### Exercise aim
Could you transcribe the material below exactly, without leaving out a single line?

* START *

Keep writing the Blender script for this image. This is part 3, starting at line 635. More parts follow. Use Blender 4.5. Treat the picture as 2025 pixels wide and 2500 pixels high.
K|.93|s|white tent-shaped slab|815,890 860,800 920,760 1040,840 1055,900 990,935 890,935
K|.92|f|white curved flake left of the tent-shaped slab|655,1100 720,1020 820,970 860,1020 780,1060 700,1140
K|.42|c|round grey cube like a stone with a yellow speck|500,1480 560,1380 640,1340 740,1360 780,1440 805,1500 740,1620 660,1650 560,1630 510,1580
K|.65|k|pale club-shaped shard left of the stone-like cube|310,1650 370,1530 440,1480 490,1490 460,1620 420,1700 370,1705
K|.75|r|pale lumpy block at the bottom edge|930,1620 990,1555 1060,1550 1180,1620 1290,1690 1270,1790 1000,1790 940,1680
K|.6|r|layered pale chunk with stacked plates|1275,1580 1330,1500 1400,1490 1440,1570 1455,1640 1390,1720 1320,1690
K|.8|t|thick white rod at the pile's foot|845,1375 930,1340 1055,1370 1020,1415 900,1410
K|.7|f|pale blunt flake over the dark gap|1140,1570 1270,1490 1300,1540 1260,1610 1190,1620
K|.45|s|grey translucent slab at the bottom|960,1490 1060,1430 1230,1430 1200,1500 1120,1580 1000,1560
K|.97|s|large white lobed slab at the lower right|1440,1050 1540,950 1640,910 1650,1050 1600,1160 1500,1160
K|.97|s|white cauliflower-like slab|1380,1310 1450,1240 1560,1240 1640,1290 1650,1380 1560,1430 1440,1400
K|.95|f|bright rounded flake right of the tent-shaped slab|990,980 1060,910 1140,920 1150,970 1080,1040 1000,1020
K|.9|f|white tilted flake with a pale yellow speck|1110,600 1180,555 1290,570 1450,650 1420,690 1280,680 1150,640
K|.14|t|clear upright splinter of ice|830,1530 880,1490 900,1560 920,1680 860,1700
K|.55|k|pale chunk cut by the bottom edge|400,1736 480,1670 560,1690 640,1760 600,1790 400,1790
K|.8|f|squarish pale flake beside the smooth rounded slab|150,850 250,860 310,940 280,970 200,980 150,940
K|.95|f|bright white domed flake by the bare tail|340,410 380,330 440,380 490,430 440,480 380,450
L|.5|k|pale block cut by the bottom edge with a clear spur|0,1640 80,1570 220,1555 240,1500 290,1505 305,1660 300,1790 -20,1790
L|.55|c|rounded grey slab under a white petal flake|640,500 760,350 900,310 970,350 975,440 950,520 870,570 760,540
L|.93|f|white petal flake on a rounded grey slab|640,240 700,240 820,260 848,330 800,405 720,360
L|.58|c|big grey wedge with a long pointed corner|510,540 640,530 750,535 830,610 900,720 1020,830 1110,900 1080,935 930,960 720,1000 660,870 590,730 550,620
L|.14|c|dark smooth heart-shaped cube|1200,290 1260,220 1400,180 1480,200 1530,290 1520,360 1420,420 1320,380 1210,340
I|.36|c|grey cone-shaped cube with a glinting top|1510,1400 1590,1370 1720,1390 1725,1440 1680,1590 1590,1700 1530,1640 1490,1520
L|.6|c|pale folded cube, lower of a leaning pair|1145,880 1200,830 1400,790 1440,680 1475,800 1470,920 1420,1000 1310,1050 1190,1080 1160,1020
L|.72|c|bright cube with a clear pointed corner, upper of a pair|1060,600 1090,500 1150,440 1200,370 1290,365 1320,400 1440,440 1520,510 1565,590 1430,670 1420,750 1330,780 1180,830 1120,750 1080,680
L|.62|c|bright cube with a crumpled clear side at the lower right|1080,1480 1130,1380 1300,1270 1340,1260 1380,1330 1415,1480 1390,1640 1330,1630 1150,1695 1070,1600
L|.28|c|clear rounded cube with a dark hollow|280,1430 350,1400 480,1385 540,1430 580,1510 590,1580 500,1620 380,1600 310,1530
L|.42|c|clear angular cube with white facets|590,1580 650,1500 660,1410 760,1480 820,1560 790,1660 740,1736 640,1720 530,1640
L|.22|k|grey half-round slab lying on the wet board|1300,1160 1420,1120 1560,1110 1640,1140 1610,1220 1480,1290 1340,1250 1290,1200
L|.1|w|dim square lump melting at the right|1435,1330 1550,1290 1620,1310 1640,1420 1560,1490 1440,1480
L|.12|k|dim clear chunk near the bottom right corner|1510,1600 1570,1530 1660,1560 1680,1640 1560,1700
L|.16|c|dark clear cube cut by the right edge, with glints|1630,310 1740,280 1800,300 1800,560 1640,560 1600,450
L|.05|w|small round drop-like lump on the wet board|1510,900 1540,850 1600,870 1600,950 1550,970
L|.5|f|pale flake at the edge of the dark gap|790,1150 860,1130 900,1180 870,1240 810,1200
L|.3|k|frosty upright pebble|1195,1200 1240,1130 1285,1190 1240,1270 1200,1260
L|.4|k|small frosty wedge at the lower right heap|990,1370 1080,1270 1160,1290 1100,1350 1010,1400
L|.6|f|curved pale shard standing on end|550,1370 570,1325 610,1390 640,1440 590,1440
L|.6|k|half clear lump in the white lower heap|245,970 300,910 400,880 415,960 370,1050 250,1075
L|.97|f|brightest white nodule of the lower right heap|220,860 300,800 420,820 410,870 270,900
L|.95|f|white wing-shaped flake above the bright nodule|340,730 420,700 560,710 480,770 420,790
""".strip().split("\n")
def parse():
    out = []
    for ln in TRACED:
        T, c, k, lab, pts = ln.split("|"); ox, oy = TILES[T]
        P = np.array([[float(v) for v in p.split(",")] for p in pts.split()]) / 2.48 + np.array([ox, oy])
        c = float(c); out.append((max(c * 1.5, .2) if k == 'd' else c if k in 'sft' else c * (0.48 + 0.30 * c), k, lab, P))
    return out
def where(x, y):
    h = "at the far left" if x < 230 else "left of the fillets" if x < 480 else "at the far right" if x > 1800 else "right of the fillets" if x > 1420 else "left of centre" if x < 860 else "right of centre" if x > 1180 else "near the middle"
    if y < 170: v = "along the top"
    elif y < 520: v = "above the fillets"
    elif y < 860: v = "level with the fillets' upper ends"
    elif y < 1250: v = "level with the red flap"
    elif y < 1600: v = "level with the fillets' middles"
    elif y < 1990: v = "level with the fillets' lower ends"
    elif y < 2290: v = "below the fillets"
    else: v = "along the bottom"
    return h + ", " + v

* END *

### Output of the exercise
Keep writing the Blender script for this image. This is part 3, starting at line 635. More parts follow. Use Blender 4.5. Treat the picture as 2025 pixels wide and 2500 pixels high.
K|.93|s|white tent-shaped slab|815,890 860,800 920,760 1040,840 1055,900 990,935 890,935
K|.92|f|white curved flake left of the tent-shaped slab|655,1100 720,1020 820,970 860,1020 780,1060 700,1140
K|.42|c|round grey cube like a stone with a yellow speck|500,1480 560,1380 640,1340 740,1360 780,1440 805,1500 740,1620 660,1650 560,1630 510,1580
K|.65|k|pale club-shaped shard left of the stone-like cube|310,1650 370,1530 440,1480 490,1490 460,1620 420,1700 370,1705
K|.75|r|pale lumpy block at the bottom edge|930,1620 990,1555 1060,1550 1180,1620 1290,1690 1270,1790 1000,1790 940,1680
K|.6|r|layered pale chunk with stacked plates|1275,1580 1330,1500 1400,1490 1440,1570 1455,1640 1390,1720 1320,1690
K|.8|t|thick white rod at the pile's foot|845,1375 930,1340 1055,1370 1020,1415 900,1410
K|.7|f|pale blunt flake over the dark gap|1140,1570 1270,1490 1300,1540 1260,1610 1190,1620
K|.45|s|grey translucent slab at the bottom|960,1490 1060,1430 1230,1430 1200,1500 1120,1580 1000,1560
K|.97|s|large white lobed slab at the lower right|1440,1050 1540,950 1640,910 1650,1050 1600,1160 1500,1160
K|.97|s|white cauliflower-like slab|1380,1310 1450,1240 1560,1240 1640,1290 1650,1380 1560,1430 1440,1400
K|.95|f|bright rounded flake right of the tent-shaped slab|990,980 1060,910 1140,920 1150,970 1080,1040 1000,1020
K|.9|f|white tilted flake with a pale yellow speck|1110,600 1180,555 1290,570 1450,650 1420,690 1280,680 1150,640
K|.14|t|clear upright splinter of ice|830,1530 880,1490 900,1560 920,1680 860,1700
K|.55|k|pale chunk cut by the bottom edge|400,1736 480,1670 560,1690 640,1760 600,1790 400,1790
K|.8|f|squarish pale flake beside the smooth rounded slab|150,850 250,860 310,940 280,970 200,980 150,940
K|.95|f|bright white domed flake by the bare tail|340,410 380,330 440,380 490,430 440,480 380,450
L|.5|k|pale block cut by the bottom edge with a clear spur|0,1640 80,1570 220,1555 240,1500 290,1505 305,1660 300,1790 -20,1790
L|.55|c|rounded grey slab under a white petal flake|640,500 760,350 900,310 970,350 975,440 950,520 870,570 760,540
L|.93|f|white petal flake on a rounded grey slab|640,240 700,240 820,260 848,330 800,405 720,360
L|.58|c|big grey wedge with a long pointed corner|510,540 640,530 750,535 830,610 900,720 1020,830 1110,900 1080,935 930,960 720,1000 660,870 590,730 550,620
L|.14|c|dark smooth heart-shaped cube|1200,290 1260,220 1400,180 1480,200 1530,290 1520,360 1420,420 1320,380 1210,340
I|.36|c|grey cone-shaped cube with a glinting top|1510,1400 1590,1370 1720,1390 1725,1440 1680,1590 1590,1700 1530,1640 1490,1520
L|.6|c|pale folded cube, lower of a leaning pair|1145,880 1200,830 1400,790 1440,680 1475,800 1470,920 1420,1000 1310,1050 1190,1080 1160,1020
L|.72|c|bright cube with a clear pointed corner, upper of a pair|1060,600 1090,500 1150,440 1200,370 1290,365 1320,400 1440,440 1520,510 1565,590 1430,670 1420,750 1330,780 1180,830 1120,750 1080,680
L|.62|c|bright cube with a crumpled clear side at the lower right|1080,1480 1130,1380 1300,1270 1340,1260 1380,1330 1415,1480 1390,1640 1330,1630 1150,1695 1070,1600
L|.28|c|clear rounded cube with a dark hollow|280,1430 350,1400 480,1385 540,1430 580,1510 590,1580 500,1620 380,1600 310,1530
L|.42|c|clear angular cube with white facets|590,1580 650,1500 660,1410 760,1480 820,1560 790,1660 740,1736 640,1720 530,1640
L|.22|k|grey half-round slab lying on the wet board|1300,1160 1420,1120 1560,1110 1640,1140 1610,1220 1480,1290 1340,1250 1290,1200
L|.1|w|dim square lump melting at the right|1435,1330 1550,1290 1620,1310 1640,1420 1560,1490 1440,1480
L|.12|k|dim clear chunk near the bottom right corner|1510,1600 1570,1530 1660,1560 1680,1640 1560,1700
L|.16|c|dark clear cube cut by the right edge, with glints|1630,310 1740,280 1800,300 1800,560 1640,560 1600,450
L|.05|w|small round drop-like lump on the wet board|1510,900 1540,850 1600,870 1600,950 1550,970
L|.5|f|pale flake at the edge of the dark gap|790,1150 860,1130 900,1180 870,1240 810,1200
L|.3|k|frosty upright pebble|1195,1200 1240,1130 1285,1190 1240,1270 1200,1260
L|.4|k|small frosty wedge at the lower right heap|990,1370 1080,1270 1160,1290 1100,1350 1010,1400
L|.6|f|curved pale shard standing on end|550,1370 570,1325 610,1390 640,1440 590,1440
L|.6|k|half clear lump in the white lower heap|245,970 300,910 400,880 415,960 370,1050 250,1075
L|.97|f|brightest white nodule of the lower right heap|220,860 300,800 420,820 410,870 270,900
L|.95|f|white wing-shaped flake above the bright nodule|340,730 420,700 560,710 480,770 420,790
""".strip().split("\n")
def parse():
    out = []
    for ln in TRACED:
        T, c, k, lab, pts = ln.split("|"); ox, oy = TILES[T]
        P = np.array([[float(v) for v in p.split(",")] for p in pts.split()]) / 2.48 + np.array([ox, oy])
        c = float(c); out.append((max(c * 1.5, .2) if k == 'd' else c if k in 'sft' else c * (0.48 + 0.30 * c), k, lab, P))
    return out
def where(x, y):
    h = "at the far left" if x < 230 else "left of the fillets" if x < 480 else "at the far right" if x > 1800 else "right of the fillets" if x > 1420 else "left of centre" if x < 860 else "right of centre" if x > 1180 else "near the middle"
    if y < 170: v = "along the top"
    elif y < 520: v = "above the fillets"
    elif y < 860: v = "level with the fillets' upper ends"
    elif y < 1250: v = "level with the red flap"
    elif y < 1600: v = "level with the fillets' middles"
    elif y < 1990: v = "level with the fillets' lower ends"
    elif y < 2290: v = "below the fillets"
    else: v = "along the bottom"
    return h + ", " + v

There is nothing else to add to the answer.